From the first line of the data through the line containing "scene.camera = camo", return each line exactly.
* begin Data section *
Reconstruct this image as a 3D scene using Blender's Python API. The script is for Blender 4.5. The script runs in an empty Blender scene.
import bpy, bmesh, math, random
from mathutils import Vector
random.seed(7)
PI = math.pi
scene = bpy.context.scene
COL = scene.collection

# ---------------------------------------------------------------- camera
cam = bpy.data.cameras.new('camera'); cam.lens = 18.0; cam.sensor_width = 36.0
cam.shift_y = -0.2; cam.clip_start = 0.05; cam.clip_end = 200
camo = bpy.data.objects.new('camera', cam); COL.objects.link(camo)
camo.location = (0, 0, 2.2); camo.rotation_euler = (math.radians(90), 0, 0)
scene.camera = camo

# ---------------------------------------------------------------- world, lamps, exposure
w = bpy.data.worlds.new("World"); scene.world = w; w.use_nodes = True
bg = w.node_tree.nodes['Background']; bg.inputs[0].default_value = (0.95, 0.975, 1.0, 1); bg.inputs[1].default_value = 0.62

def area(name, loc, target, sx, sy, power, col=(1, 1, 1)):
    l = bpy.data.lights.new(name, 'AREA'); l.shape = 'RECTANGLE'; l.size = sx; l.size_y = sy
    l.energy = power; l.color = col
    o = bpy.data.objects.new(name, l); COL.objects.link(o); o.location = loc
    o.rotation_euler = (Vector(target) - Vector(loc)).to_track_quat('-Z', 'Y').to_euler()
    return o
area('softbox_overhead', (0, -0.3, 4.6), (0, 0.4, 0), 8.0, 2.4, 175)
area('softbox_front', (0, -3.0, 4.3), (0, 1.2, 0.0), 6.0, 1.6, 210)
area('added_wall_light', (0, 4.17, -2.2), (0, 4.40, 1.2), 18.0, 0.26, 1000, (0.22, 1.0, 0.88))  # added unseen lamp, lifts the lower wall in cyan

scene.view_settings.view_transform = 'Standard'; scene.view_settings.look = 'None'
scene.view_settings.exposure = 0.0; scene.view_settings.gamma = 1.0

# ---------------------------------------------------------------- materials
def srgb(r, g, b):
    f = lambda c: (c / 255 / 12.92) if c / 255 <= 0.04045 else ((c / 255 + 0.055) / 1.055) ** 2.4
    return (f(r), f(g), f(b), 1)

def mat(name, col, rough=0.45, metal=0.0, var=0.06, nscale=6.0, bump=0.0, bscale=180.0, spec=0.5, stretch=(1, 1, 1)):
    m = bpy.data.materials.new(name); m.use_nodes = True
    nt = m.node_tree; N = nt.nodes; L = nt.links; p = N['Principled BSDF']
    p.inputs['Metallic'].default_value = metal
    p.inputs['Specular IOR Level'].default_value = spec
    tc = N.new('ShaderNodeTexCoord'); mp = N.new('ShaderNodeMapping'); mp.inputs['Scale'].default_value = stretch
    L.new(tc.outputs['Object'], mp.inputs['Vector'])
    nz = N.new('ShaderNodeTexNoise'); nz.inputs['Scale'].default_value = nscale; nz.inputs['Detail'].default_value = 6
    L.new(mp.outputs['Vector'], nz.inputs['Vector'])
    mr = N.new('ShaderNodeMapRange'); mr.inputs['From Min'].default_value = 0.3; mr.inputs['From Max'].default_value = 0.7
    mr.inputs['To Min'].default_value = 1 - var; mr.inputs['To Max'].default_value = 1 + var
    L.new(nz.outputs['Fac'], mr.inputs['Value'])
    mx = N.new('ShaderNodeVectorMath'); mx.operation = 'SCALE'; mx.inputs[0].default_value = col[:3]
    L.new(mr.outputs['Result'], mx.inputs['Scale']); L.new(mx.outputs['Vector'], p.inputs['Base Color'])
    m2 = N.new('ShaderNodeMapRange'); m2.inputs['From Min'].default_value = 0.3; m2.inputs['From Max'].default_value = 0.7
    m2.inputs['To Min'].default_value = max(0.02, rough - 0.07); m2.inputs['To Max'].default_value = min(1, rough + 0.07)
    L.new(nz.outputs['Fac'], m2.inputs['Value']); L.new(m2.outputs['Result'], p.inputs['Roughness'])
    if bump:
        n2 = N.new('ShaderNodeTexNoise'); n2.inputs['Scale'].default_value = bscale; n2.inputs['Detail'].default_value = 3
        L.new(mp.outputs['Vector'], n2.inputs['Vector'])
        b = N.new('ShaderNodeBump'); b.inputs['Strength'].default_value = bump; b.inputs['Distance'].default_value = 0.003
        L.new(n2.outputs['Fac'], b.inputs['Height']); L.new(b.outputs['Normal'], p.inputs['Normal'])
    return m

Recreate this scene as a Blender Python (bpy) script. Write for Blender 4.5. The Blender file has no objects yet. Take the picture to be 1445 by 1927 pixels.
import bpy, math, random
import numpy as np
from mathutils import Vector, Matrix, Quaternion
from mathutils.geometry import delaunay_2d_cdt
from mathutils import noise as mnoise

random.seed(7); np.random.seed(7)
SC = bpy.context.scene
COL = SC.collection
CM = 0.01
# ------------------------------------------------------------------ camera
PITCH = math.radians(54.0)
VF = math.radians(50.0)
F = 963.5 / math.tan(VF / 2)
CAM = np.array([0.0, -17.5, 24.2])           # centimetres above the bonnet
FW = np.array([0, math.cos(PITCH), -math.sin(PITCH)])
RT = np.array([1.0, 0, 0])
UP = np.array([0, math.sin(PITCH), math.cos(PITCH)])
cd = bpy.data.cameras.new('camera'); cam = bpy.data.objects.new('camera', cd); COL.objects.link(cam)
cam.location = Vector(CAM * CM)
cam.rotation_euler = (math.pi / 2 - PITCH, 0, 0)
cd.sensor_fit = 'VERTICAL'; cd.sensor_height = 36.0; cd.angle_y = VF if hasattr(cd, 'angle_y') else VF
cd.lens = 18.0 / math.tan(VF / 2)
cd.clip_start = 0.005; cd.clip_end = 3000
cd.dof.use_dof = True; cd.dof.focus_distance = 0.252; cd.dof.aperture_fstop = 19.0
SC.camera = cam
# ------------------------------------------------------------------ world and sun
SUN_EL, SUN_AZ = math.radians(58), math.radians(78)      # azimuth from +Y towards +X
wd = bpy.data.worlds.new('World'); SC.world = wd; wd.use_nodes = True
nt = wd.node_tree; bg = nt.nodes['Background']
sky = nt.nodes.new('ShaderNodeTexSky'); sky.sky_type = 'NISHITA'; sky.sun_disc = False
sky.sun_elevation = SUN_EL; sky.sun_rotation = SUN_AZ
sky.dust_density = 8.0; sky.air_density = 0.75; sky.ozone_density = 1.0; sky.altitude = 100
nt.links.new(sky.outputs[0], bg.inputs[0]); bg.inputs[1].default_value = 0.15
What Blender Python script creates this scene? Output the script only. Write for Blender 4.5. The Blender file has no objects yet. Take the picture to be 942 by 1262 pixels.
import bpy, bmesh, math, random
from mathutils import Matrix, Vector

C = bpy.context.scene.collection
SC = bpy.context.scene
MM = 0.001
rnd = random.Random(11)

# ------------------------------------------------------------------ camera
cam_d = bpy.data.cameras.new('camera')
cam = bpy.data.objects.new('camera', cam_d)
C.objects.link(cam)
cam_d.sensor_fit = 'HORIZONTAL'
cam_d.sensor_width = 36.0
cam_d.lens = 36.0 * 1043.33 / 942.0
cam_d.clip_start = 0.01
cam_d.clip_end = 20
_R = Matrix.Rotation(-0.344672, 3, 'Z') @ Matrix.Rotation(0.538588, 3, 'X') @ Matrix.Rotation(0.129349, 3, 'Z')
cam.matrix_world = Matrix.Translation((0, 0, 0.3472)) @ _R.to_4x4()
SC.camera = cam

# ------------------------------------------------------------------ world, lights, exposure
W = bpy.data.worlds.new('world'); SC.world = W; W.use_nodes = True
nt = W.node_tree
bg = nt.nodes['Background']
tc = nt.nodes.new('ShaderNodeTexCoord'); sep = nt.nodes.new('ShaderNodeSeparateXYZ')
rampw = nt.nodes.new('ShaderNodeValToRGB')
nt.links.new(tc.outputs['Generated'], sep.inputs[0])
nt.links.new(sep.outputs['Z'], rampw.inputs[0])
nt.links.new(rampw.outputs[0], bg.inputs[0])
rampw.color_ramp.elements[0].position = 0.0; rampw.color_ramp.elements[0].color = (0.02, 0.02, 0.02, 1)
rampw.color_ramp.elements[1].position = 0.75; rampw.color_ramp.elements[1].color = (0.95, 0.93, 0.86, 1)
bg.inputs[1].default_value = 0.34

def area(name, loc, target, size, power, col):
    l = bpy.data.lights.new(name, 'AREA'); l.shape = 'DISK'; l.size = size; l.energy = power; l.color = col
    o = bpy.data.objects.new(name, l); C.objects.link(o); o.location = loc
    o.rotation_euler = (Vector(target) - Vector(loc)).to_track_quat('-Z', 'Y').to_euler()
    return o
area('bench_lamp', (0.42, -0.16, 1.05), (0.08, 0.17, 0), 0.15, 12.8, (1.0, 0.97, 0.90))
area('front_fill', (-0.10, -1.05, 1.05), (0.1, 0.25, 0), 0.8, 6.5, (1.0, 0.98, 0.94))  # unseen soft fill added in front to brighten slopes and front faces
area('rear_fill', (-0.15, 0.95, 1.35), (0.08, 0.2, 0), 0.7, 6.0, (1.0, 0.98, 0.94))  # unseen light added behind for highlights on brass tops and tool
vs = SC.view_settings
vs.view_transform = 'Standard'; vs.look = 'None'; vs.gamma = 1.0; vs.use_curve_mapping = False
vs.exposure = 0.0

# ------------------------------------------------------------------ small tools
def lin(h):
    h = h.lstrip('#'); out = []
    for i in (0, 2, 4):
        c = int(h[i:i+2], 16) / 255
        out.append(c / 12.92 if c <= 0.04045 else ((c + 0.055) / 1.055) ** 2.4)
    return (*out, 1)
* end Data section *
# Finished task:
Reconstruct this image as a 3D scene using Blender's Python API. The script is for Blender 4.5. The script runs in an empty Blender scene.
import bpy, bmesh, math, random
from mathutils import Vector
random.seed(7)
PI = math.pi
scene = bpy.context.scene
COL = scene.collection

# ---------------------------------------------------------------- camera
cam = bpy.data.cameras.new('camera'); cam.lens = 18.0; cam.sensor_width = 36.0
cam.shift_y = -0.2; cam.clip_start = 0.05; cam.clip_end = 200
camo = bpy.data.objects.new('camera', cam); COL.objects.link(camo)
camo.location = (0, 0, 2.2); camo.rotation_euler = (math.radians(90), 0, 0)
scene.camera = camo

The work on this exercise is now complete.